Raw records:
-- -- --
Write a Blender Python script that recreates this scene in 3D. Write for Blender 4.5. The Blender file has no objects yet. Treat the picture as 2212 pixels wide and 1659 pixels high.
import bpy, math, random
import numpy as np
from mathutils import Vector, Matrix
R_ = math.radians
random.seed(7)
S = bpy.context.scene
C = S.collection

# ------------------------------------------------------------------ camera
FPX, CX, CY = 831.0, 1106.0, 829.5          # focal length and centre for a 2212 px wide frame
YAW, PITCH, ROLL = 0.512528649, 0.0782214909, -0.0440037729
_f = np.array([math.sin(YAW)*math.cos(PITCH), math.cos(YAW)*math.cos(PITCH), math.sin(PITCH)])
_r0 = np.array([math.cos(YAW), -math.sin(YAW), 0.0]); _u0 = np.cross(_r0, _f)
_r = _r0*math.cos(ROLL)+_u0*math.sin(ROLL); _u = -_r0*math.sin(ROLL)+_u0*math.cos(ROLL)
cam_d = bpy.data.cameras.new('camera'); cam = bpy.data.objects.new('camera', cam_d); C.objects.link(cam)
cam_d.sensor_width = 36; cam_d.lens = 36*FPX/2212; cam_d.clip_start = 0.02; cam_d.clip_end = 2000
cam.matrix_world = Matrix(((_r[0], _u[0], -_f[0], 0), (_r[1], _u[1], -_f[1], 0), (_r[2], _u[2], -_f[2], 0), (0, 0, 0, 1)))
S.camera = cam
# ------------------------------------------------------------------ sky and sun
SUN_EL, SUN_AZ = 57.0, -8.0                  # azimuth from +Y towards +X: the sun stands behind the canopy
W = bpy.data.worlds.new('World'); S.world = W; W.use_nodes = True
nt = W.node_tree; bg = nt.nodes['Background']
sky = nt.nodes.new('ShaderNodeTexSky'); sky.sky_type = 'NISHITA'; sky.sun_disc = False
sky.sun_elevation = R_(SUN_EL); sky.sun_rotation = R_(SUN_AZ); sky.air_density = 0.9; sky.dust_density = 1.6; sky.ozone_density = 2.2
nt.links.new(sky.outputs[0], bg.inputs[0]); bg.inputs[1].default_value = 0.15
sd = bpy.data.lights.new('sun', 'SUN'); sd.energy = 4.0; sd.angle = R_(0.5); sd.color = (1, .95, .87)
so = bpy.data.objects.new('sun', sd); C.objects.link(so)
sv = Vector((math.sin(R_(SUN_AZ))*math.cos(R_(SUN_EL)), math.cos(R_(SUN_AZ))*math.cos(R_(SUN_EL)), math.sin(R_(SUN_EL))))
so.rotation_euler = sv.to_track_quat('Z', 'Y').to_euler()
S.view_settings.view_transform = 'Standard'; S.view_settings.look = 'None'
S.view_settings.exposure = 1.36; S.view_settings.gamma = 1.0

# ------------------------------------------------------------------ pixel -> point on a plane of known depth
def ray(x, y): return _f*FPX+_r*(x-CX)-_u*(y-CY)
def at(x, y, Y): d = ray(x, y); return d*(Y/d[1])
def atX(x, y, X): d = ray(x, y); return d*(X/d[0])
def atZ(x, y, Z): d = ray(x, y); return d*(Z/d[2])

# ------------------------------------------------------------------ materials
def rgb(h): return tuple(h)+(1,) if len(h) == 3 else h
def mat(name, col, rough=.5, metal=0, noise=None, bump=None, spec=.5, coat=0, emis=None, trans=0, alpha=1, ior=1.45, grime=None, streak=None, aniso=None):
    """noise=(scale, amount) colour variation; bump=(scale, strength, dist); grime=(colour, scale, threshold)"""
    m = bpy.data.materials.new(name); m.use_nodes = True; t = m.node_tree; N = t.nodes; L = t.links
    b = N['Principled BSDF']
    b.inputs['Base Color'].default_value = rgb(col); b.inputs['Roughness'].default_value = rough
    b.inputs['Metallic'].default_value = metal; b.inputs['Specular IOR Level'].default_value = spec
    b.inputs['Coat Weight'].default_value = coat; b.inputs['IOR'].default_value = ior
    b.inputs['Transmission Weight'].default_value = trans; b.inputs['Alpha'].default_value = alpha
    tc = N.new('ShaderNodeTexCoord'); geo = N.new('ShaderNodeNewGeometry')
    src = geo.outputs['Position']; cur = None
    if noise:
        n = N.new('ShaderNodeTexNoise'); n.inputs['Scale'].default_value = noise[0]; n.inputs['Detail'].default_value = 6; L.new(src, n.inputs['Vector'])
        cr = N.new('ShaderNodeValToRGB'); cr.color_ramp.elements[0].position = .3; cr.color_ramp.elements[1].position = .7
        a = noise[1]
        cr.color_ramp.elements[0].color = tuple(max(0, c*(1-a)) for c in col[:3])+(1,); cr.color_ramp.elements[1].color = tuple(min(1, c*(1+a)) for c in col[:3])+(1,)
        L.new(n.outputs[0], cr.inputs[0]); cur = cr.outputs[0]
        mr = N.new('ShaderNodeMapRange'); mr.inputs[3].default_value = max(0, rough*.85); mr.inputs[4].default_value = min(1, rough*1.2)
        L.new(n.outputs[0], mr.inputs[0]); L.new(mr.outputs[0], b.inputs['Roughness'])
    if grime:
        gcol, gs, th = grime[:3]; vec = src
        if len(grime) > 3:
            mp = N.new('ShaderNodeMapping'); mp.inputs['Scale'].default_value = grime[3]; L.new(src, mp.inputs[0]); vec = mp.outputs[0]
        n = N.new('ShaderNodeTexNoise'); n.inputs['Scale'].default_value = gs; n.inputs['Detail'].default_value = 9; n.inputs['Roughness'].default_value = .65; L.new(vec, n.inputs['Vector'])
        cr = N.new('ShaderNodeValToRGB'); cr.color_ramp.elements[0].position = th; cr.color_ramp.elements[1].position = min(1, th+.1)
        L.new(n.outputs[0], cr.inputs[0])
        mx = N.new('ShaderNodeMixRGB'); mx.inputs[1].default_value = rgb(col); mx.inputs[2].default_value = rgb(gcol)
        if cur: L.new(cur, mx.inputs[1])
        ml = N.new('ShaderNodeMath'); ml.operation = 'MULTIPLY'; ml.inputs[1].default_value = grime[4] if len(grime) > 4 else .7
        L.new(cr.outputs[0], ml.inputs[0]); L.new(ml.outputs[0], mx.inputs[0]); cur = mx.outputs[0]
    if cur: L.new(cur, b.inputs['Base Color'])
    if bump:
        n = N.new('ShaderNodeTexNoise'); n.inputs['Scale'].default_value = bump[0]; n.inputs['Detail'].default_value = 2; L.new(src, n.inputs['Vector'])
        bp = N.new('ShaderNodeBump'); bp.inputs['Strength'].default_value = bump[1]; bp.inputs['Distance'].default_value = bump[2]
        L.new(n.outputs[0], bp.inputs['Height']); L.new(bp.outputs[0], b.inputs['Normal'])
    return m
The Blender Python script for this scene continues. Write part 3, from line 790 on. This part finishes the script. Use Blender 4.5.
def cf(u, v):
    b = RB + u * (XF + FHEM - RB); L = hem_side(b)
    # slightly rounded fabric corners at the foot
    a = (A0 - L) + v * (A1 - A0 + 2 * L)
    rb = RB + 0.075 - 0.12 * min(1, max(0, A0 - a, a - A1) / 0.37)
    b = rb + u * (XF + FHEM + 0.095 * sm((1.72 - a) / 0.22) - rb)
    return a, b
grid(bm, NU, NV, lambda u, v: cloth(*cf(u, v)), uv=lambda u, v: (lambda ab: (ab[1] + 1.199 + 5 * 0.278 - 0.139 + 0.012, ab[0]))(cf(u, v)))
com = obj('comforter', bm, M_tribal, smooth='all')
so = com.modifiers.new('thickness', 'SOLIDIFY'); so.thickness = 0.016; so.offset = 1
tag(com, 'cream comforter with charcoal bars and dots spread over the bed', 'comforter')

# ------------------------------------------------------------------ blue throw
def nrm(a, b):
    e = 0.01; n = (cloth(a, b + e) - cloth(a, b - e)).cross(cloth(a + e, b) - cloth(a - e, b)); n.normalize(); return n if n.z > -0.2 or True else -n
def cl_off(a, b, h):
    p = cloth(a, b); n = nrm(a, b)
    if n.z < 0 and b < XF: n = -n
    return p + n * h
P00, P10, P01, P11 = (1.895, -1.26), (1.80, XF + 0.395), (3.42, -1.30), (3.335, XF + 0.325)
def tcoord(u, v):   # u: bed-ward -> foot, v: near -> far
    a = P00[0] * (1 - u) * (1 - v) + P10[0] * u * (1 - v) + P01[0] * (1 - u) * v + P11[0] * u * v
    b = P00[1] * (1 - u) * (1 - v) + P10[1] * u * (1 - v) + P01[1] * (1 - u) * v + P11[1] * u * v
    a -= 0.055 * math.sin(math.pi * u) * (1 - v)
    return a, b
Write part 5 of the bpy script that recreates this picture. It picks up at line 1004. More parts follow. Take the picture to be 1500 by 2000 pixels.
-- -- --
Repeat exactly the lines from the one containing "The Blender Python" through the last line of the records above, both included, and nothing else.

The Blender Python script for this scene continues. Write part 3, from line 790 on. This part finishes the script. Use Blender 4.5.
def cf(u, v):
    b = RB + u * (XF + FHEM - RB); L = hem_side(b)
    # slightly rounded fabric corners at the foot
    a = (A0 - L) + v * (A1 - A0 + 2 * L)
    rb = RB + 0.075 - 0.12 * min(1, max(0, A0 - a, a - A1) / 0.37)
    b = rb + u * (XF + FHEM + 0.095 * sm((1.72 - a) / 0.22) - rb)
    return a, b
grid(bm, NU, NV, lambda u, v: cloth(*cf(u, v)), uv=lambda u, v: (lambda ab: (ab[1] + 1.199 + 5 * 0.278 - 0.139 + 0.012, ab[0]))(cf(u, v)))
com = obj('comforter', bm, M_tribal, smooth='all')
so = com.modifiers.new('thickness', 'SOLIDIFY'); so.thickness = 0.016; so.offset = 1
tag(com, 'cream comforter with charcoal bars and dots spread over the bed', 'comforter')

# ------------------------------------------------------------------ blue throw
def nrm(a, b):
    e = 0.01; n = (cloth(a, b + e) - cloth(a, b - e)).cross(cloth(a + e, b) - cloth(a - e, b)); n.normalize(); return n if n.z > -0.2 or True else -n
def cl_off(a, b, h):
    p = cloth(a, b); n = nrm(a, b)
    if n.z < 0 and b < XF: n = -n
    return p + n * h
P00, P10, P01, P11 = (1.895, -1.26), (1.80, XF + 0.395), (3.42, -1.30), (3.335, XF + 0.325)
def tcoord(u, v):   # u: bed-ward -> foot, v: near -> far
    a = P00[0] * (1 - u) * (1 - v) + P10[0] * u * (1 - v) + P01[0] * (1 - u) * v + P11[0] * u * v
    b = P00[1] * (1 - u) * (1 - v) + P10[1] * u * (1 - v) + P01[1] * (1 - u) * v + P11[1] * u * v
    a -= 0.055 * math.sin(math.pi * u) * (1 - v)
    return a, b
Write part 5 of the bpy script that recreates this picture. It picks up at line 1004. More parts follow. Take the picture to be 1500 by 2000 pixels.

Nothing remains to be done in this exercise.